In Washington, D.C., three out of four young black men (and nearly all those in the poorest neighborhoods) can expect to serve time in prison.

In some states, African Americans make up to 90 percent of drug prisoners and are up to 57 times more likely to be incarcerated for drug crimes than whites.

“Jarvious Cotton’s great-great-grandfather could not vote as a slave. His great-grandfather was beaten to death by the Klu Klux Klan for attempting to vote. His grandfather was prevented from voting by Klan intimidation; his father was barred by poll taxes and literacy tests. Today, Cotton cannot vote because he, like many black men in the United States, has been labeled a felon and is currently on parole.”—FROM THE NEW JIM CROW

“As the United States celebrates the nation’s “triumph over race” with the election of Barack Obama, the majority of young black men in major American cities are locked behind bars or have been labeled felons for life. Although Jim Crow laws have been wiped off the books, an astounding percentage of the African American community remains trapped in a subordinate status—much like their grandparents before them.

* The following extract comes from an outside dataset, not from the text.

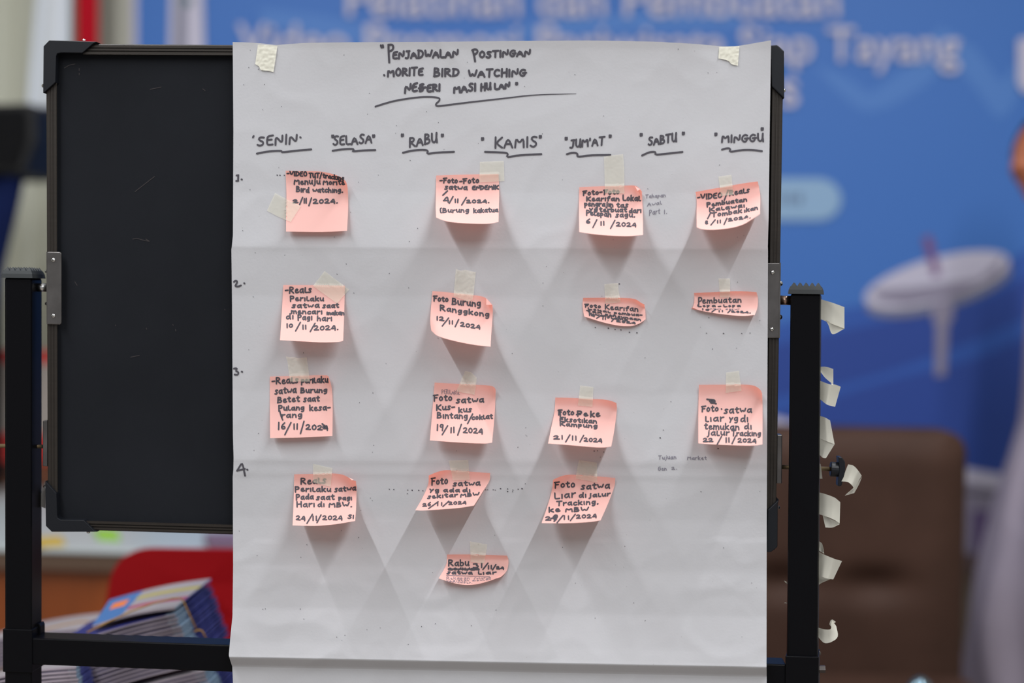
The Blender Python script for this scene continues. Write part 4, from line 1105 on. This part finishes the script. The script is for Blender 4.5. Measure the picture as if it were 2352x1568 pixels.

In this incisive critique, former litigator-turned-legal-scholar Michelle Alexander provocatively argues that we have not ended racial caste in America: we have simply redesigned it. Alexander shows that, by targeting black men and decimating communities of color, the U.S. criminal justice system functions as a contemporary system of racial control, even as it formally adheres to the principle of color blindness. The New Jim Crow challenges the civil rights community—and all of us—to place mass incarceration at the forefront of a new movement for racial justice in America.”